Taylor, a frequent star in Jess Franco films, makes for a decent hero here, not being terribly virtuous except by necessity. Liné is memorable as the Countess, who hardly speaks at all, but becomes suitably feral when the bloodlust is upon her. Also notable in the cast are Dyanik Zurakoska as the governess, and the maid's little daughter Violet (Sarita Gil). Violet in particular suffers a few nasty scenes, such as hiding in the cemetery as the vampires pursue her, and being buried alive in a vain attempt to vanish from them.

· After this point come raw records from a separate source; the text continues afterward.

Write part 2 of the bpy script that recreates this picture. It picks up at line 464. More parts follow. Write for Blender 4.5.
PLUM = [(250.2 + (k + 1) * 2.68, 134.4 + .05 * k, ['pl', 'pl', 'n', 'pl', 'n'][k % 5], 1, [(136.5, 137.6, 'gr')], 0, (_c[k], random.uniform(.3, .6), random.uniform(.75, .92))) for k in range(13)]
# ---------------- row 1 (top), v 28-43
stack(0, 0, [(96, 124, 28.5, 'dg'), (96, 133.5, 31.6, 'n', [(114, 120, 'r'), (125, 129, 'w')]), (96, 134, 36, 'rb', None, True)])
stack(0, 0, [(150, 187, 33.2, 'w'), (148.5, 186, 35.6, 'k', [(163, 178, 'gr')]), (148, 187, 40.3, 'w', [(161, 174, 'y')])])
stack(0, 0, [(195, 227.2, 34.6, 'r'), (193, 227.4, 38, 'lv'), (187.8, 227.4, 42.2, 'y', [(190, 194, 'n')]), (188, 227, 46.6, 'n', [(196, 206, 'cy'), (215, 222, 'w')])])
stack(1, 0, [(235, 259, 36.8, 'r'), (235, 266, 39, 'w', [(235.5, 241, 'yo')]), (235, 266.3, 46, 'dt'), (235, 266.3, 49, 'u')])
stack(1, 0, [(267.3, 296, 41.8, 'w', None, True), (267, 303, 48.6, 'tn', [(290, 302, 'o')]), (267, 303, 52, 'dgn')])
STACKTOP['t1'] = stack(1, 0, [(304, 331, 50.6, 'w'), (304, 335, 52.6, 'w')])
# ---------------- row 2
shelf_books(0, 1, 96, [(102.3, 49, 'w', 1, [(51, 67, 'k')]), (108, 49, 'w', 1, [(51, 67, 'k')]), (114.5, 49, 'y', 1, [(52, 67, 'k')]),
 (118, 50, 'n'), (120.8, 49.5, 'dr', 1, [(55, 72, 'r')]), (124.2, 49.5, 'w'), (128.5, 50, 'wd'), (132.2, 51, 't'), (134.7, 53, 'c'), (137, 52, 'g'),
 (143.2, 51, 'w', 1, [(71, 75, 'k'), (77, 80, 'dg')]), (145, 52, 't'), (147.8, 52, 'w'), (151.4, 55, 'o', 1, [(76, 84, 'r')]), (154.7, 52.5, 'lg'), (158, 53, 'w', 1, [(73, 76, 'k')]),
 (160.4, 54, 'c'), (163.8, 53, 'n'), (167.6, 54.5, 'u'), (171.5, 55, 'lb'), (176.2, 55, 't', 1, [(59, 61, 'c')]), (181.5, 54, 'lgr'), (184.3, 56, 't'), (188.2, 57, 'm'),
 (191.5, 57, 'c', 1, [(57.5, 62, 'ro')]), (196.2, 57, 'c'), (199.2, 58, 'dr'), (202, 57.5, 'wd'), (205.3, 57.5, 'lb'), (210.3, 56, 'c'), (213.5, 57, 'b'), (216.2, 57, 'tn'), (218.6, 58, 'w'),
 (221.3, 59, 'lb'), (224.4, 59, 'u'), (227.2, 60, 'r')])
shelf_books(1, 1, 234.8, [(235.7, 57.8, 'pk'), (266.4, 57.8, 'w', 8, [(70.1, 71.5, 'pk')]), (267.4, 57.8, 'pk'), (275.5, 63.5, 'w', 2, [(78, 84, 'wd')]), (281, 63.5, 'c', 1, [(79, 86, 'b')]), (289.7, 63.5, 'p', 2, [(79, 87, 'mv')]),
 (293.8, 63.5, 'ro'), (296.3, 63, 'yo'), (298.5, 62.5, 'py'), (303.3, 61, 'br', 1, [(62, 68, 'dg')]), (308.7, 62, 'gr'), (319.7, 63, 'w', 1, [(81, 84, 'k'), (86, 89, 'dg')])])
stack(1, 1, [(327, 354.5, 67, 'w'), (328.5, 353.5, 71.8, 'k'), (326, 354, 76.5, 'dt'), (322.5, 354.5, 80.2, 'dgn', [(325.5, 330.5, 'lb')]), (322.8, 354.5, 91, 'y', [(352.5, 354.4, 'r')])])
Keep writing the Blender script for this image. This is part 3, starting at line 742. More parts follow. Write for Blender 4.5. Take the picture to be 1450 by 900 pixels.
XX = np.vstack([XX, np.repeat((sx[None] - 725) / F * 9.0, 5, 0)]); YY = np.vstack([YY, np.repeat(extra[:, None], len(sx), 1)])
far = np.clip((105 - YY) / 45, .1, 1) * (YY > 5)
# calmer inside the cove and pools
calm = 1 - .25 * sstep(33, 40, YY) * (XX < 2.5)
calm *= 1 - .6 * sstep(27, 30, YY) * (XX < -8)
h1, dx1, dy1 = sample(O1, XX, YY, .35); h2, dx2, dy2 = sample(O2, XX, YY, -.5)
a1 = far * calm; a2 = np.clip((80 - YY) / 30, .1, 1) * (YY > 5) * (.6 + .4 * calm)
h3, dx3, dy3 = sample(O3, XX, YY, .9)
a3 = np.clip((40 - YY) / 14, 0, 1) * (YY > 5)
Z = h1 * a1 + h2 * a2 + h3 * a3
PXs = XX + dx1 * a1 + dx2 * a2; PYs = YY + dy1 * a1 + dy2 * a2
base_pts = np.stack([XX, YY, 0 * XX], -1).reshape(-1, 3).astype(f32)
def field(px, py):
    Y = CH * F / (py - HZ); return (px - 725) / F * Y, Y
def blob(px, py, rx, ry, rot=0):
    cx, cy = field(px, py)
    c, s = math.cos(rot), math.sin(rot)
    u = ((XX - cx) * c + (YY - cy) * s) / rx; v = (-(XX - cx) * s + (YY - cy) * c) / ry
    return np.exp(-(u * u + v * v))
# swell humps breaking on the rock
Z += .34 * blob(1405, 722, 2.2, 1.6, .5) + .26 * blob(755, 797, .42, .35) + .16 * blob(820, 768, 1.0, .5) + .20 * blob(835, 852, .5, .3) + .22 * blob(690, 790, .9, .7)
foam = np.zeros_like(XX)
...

Unsurprisingly for a film shot under the repressive Francisco Franco regime, there is hardly any blood visible onscreen, and much of the mayhem is merely suggested. As is usual for such films, that ends up being much more effective than blood spurting everywhere, and the isolation of the village is palpable throughout. The DVD is shorn of almost all of the nudity that was present in at least some prints (possibly only export ones), with the sole exception of Ms. Zurakowska getting a brief topless sequence. Liné's frequent nude scenes are presented here solely in clothed alternate takes or snipped altogether. However, the kinky themes (including voyeurism, cannibalism, and child sexuality) nonetheless come through loud and clear for what is often a disturbing viewing experience. This appears to be the same print, if not the same transfer, as was used for Pagan's R2 DVD a few years ago.

Rating for Style: B+
Rating for Substance: B-


Image Transfer

Aspect Ratio2.35:1 - Widescreen
Original Aspect Ratioyes

Image Transfer Review: The nonanamorphic widescreen picture is presented in the original 2.35:1 Techniscope ratio. The transfer, however, tends to be rather blurry, soft and dupey. There is significant video artifacting, with occasional line dropouts betraying a tape source somewhere in the rendering chain. The picture tends to be murky, while the color mostly faded into oblivion. The source print does appear to be in pretty good condition, and there is very little print damage visible onscreen.

Image Transfer Grade: C-


Audio Transfer

 LanguageRemote Access

Audio Transfer Review: The audio is garden variety early 1970s Eurocult, which is to say distorted, with tinny and inappropriate library music. Crackle and noise aren't overwhelming, but they're certainly present in abundance. Dialogue tends to be a bit plugged up, and at quieter moments a persistent electronic buzz is audible. At best the 2.0 mono is serviceable, and at the worst (during louder music) irritating.

Audio Transfer Grade: C-


Disc Extras

Full Motion menu with music
Scene Access with 11 cues
Packaging: generic plastic keepcase
Picture Disc
1 Disc
1-Sided disc(s)
Layers: single

Extras Review: Other than acceptable though slightly light chaptering, there are no extras at all.

Extras Grade: D-


Final Comments

A psychologically disturbing, but fairly gore-free, Eurocult picture, with a mediocre transfer and zero extras.